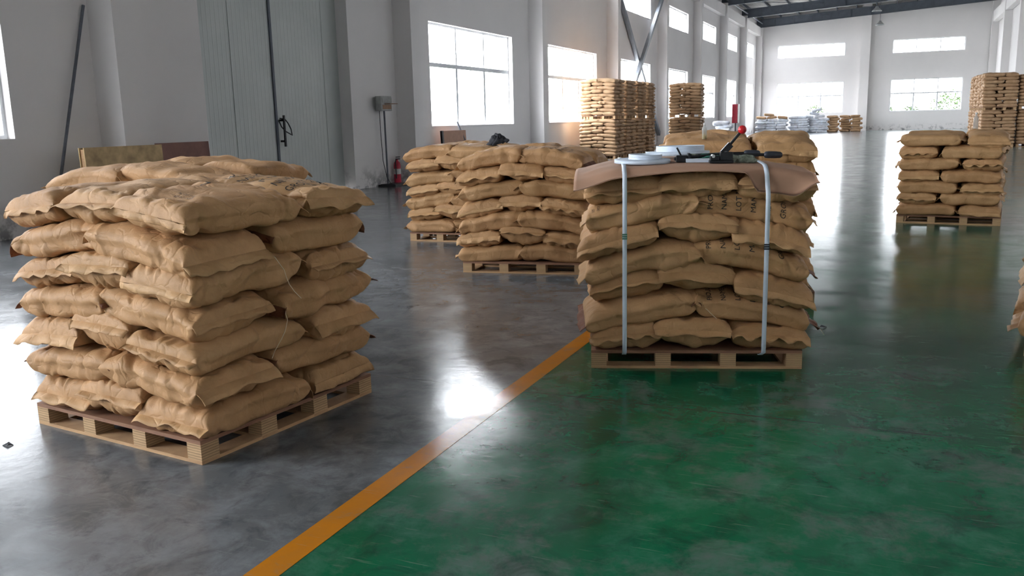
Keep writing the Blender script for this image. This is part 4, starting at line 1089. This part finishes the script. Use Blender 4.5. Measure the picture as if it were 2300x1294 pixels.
def glove(x, y, mat, cuff, seed, lab, rot=0.0):
    o = crumple_blob('work_glove', mat, x, y, .062, .045, .034, seed, lab, 'glove')
    rng = random.Random(seed)
    for k in range(4):
        a = R(-50 + k * 26) + rot
        MB().tube([(.035 * math.cos(a), .028 * math.sin(a), .014), (.075 * math.cos(a), .06 * math.sin(a), .020 + .006 * k), (.105 * math.cos(a), .085 * math.sin(a), .011)], .011, 7, radii=[.013, .0125, .008]).build('finger', mat, o)
    MB().tube([(-.02, .04, .014), (-.005, .075, .012)], .012, 7, radii=[.013, .009]).build('thumb', mat, o)
    MB().tube([(-.045, 0, .016), (-.085, -.005, .018)], .03, 10, radii=[.026, .030]).build('cuff', cuff, o)
glove(0.07, -0.30, GLOVE_T, GLOVE_G, 3, 'teal knitted work glove crumpled between the sealer and tensioner')
glove(0.29, -0.37, GLOVE_G, GLOVE_G, 7, 'grey-green knitted work glove under the sealer grips', 2.4)

def stack_top(st, cx, cy, yaw, X, Y, r=.05):
    c, s_ = math.cos(yaw), math.sin(yaw); x = c * (X - cx) + s_ * (Y - cy); y = -s_ * (X - cx) + c * (Y - cy); z = 0
    for (sk, Pd, o, d, ctr) in st.values():
        P = Pd.reshape(-1, 3); q = P[(np.abs(P[:, 0] - x) < r) & (np.abs(P[:, 1] - y) < r)]
        if len(q): z = max(z, q[:, 2].max())
    return float(z)
# ------------------------------------------------------------------ small things about the hall
# dark cloth on the extinguisher stack
cl = crumple_blob('crumpled_cloth', CLOTHM, 0, 0, .095, .062, .085, 21, 'dark grey crumpled work jacket on top of the extinguisher stack', 'jacket', world=(-4.40, 9.80, stack_top(B1, -4.93, 10.09, R(2), -4.40, 9.80) + .012), yaw=R(40), amp=0.17)
cl.rotation_euler = (0, R(-14), R(25))
MB().tube([(-.03, -.01, .05), (-.07, -.015, .028), (-.11, -.01, .012), (-.15, .0, -.006)], .04, 9, radii=[.045, .036, .04, .030]).build('sleeve', CLOTHM, cl)
MB().tube([(.05, .01, .02), (.085, -.015, .035), (.11, -.03, .012), (.135, -.045, .016)], .03, 8, radii=[.034, .022, .028, .014]).build('sleeve', CLOTHM, cl)
MB().tube([(-.02, .03, .10), (.0, .0, .118), (.03, -.03, .10), (.045, -.05, .07)], .02, 8, radii=[.014, .022, .018, .010]).build('collar', CLOTHM, cl)

def bottle(x, y, z, lab, liquid, hgt=.21, r=.034):
    b = empty('plastic_bottle', (x, y, z)); tag(b, lab, 'bottle')
    MB().lathe([(.001, 0), (r, 0), (r, hgt * .66), (r * .9, hgt * .74), (r * .42, hgt * .86), (r * .40, hgt)], 20).build('bottle_body', CLEARP, b)
    if liquid: MB().lathe([(.001, .003), (r * .93, .003), (r * .93, hgt * .30), (.001, hgt * .30)], 20).build('liquid', LIQ, b)
    MB().lathe([(.001, hgt * .93), (r * .48, hgt * .93), (r * .48, hgt * 1.04), (.001, hgt * 1.04)], 14).build('bottle_cap', LABELM, b)
def floor_at(x, y, z=0.0):
    d = fw * F_PX + rt * (x - 1150) - up * (y - 647); t = (z - CAM_H) / d[2]; return d[0] * t, d[1] * t
def plane_at(x, y, X):
    d = fw * F_PX + rt * (x - 1150) - up * (y - 647); t = X / d[0]; return (X, d[1] * t, CAM_H + d[2] * t)
_bx, _by = floor_at(1582, 313, 1.28)
bottle(_bx, _by, stack_top(Est, EX, EY, EYAW + R(90), _bx, _by, .03) - .004, 'clear bottle with a little yellow oil, on the stack behind the strapped one', True, .115, .018)
bottle(1.02, 13.35, stack_top(D, 0.777, 13.17, R(83.7), 1.02, 13.35) - .008, 'clear empty bottle standing on the lone stack', False, .22, .03)

# control box on its post
bx = empty('control_box', (XL, 18.02, 0)); tag(bx, 'grey control box on a thin post against the wall, with hanging cable', 'box')
bevel(MB().box(.10, .26, -.24, .24, 1.76, 2.10).build('housing', BOXGREY, bx), .012)
MB().box(.262, .268, -.18, .20, 1.80, 1.90).build('lower_panel', BOXBROWN, bx)
MB().box(.26, .42, -.10, .24, 1.915, 1.93).build('hinged_flap', BOXBROWN, bx)
MB().box(.26, .272, -.20, .22, 1.95, 2.06).build('display_panel', BOXGREY, bx)
MB().tube([(.16, .06, .02), (.16, .04, 1.78)], .022, 8).build('post', PIPEM, bx)
MB().tube([(.18, -.20, 1.77), (.18, -.19, 1.2), (.19, -.16, .6), (.22, -.08, .22), (.26, .02, .06), (.3, .2, .03)], .009, 6).build('cable', BLACKM, bx)
bevel(MB().box(.02, .50, -.16, .62, .0, .035).box(.06, .46, -.12, .58, .035, .05).build('base_plate', BLACKM, bx), .006)
# extinguisher
ex = empty('fire_extinguisher', (*floor_at(894, 414), 0)); tag(ex, 'red fire extinguisher with a white label standing beside the first stack', 'extinguisher')
MB().lathe([(.001, .01), (.08, .01), (.085, .03), (.085, .46), (.07, .53), (.03, .57), (.03, .60), (.001, .60)], 24).build('cylinder', REDP, ex)
exc = ex.children[0]
MB().lathe([(.087, .25), (.087, .38)], 24).build('label_band', LABELM, exc)
MB().box(-.03, .03, -.02, .10, .60, .625).box(-.025, .025, -.02, .12, .65, .67).build('squeeze_handle', BLACKM, ex)
MB().tube([(0, -.03, .61), (.02, -.11, .55), (.03, -.115, .35), (.03, -.10, .15)], .014, 7).build('hose', BLACKM, ex)
# leaning pole by the pilaster
pt = plane_at(187, 12, XL + .05)
lp = MB().tube([(XL + .16, 8.84, .01), pt], .024, 8).build('steel_pole', PIPEM); tag(lp, 'grey steel pole leaning in the corner beside the first pillar', 'pole')
# boards behind the big stack
yb_ = empty('hollow_board', (-10.48, 9.80, 0), R(0)); tag(yb_, 'yellowed hollow wooden panel stood against the wall behind the big stack', 'panel')
MB().box(-.015, .0, -.72, .74, 0, 1.225).build('face_sheet', YELLOWB, yb_); MB().box(-.115, -.10, -.72, .74, 0, 1.225).build('face_sheet', YELLOWB, yb_)
MB().box(-.10, -.015, -.70, -.64, 0, 1.20).build('edge_block', BOARD, yb_); MB().box(-.10, -.015, .66, .72, 0, 1.20).build('edge_block', BOARD, yb_); MB().box(-.10, -.015, -.64, .66, 1.10, 1.15).build('edge_block', BOARD, yb_)
yb_.rotation_euler = (0, R(-2), 0)
rb = MB().box(-.018, .0, -.66, .62, 0, 1.24).build('brown_board', BROWNB, None, (-10.72, 11.25, 0)); rb.rotation_euler = (0, R(-3.2), 0); tag(rb, 'dark red-brown board leaning on the wall beside the steel door', 'board')
# boards under the first window
kb = empty('framed_board', (-10.86, 21.2, 0)); tag(kb, 'pinkish board with a dark edge standing below the first window', 'board')
MB().box(-.03, 0, -.42, .93, 0, 1.245).build('board_face', PINKB, kb); MB().box(-.05, .012, -.50, -.42, 0, 1.25).build('edge_strip', BLACKM, kb); kb.rotation_euler = (0, R(-3), 0)
wp = MB().bar((-10.62, 22.35, .01), (-11.05, 21.85, 1.48), .05, .03).build('wooden_batten', PIPEM); tag(wp, 'grey batten leaning on the sill of the first window', 'batten')
# fire hose cabinet
hc = empty('hose_cabinet', (-10.35, 64.6, 0)); tag(hc, 'red and white fire hose cabinet on a post beside the far pillar', 'cabinet')
MB().box(-.22, .16, -.22, .22, .95, 2.28).build('cabinet_body', REDP, hc); MB().box(.16, .22, -.22, .22, .95, 2.28).build('cabinet_door', LABELM, hc); MB().box(-.05, .05, -.05, .05, 0, .95).build('post', GREYST, hc)
# pendant lamps
for (x, y, z, lab, dpt) in ((-1.41, 66.6, 8.22, 'nearer bell lamp hanging under the rafters', 0), (-1.30, 74.0, 7.95, 'farther bell lamp hanging before the end wall', 0)):
    lm = empty('pendant_lamp', (x, y, z)); tag(lm, lab, 'lamp', 'pendant lamps')
    MB().lathe([(.05, .34), (.09, .32), (.12, .24), (.26, .10), (.33, .0), (.32, .0), (.25, .10), (.11, .23), (.05, .30)], 24).build('lamp_shade', LAMPM, lm)
    MB().ball((0, 0, .12), .09, 12, 8, (1, 1, 1.3)).build('bulb', LABELM, lm)
    MB().tube([(0, 0, .33), (0, 0, rz(x) + .66 - z)], .015, 6).build('hanging_rod', GREYST, lm)
# litter scraps on the floor
for i, (x, y, lab) in enumerate(((17, 1001, 'small black paper scrap on the grey floor before the unstrapped stack'), (1848, 735, 'small dark scrap on the floor beside the strapped stack'))):
    a, b = floor_at(x, y)
    sc_ = MB().add([(-.022, -.010, .002), (.018, -.014, .010), (.024, .012, .003), (-.010, .016, .012), (-.022, -.010, .0), (.018, -.014, .006), (.024, .012, .0), (-.010, .016, .008)],
                   [(0, 1, 2, 3), (7, 6, 5, 4), (0, 4, 5, 1), (1, 5, 6, 2), (2, 6, 7, 3), (3, 7, 4, 0)]).build('paper_scrap', CLOTHM, None, (a, b, 0)); tag(sc_, lab, 'scrap')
● ● ●
TASK OBJECTIVE: Starting at the first line of the material, output exactly the lines up to and including the one with "glove(0.29, -0.37, GLOVE_G, GLOVE_G, 7, 'grey-green". Do not include the pictures.

RESPONSE TO THE EXERCISE:
Keep writing the Blender script for this image. This is part 4, starting at line 1089. This part finishes the script. Use Blender 4.5. Measure the picture as if it were 2300x1294 pixels.
def glove(x, y, mat, cuff, seed, lab, rot=0.0):
    o = crumple_blob('work_glove', mat, x, y, .062, .045, .034, seed, lab, 'glove')
    rng = random.Random(seed)
    for k in range(4):
        a = R(-50 + k * 26) + rot
        MB().tube([(.035 * math.cos(a), .028 * math.sin(a), .014), (.075 * math.cos(a), .06 * math.sin(a), .020 + .006 * k), (.105 * math.cos(a), .085 * math.sin(a), .011)], .011, 7, radii=[.013, .0125, .008]).build('finger', mat, o)
    MB().tube([(-.02, .04, .014), (-.005, .075, .012)], .012, 7, radii=[.013, .009]).build('thumb', mat, o)
    MB().tube([(-.045, 0, .016), (-.085, -.005, .018)], .03, 10, radii=[.026, .030]).build('cuff', cuff, o)
glove(0.07, -0.30, GLOVE_T, GLOVE_G, 3, 'teal knitted work glove crumpled between the sealer and tensioner')
glove(0.29, -0.37, GLOVE_G, GLOVE_G, 7, 'grey-green knitted work glove under the sealer grips', 2.4)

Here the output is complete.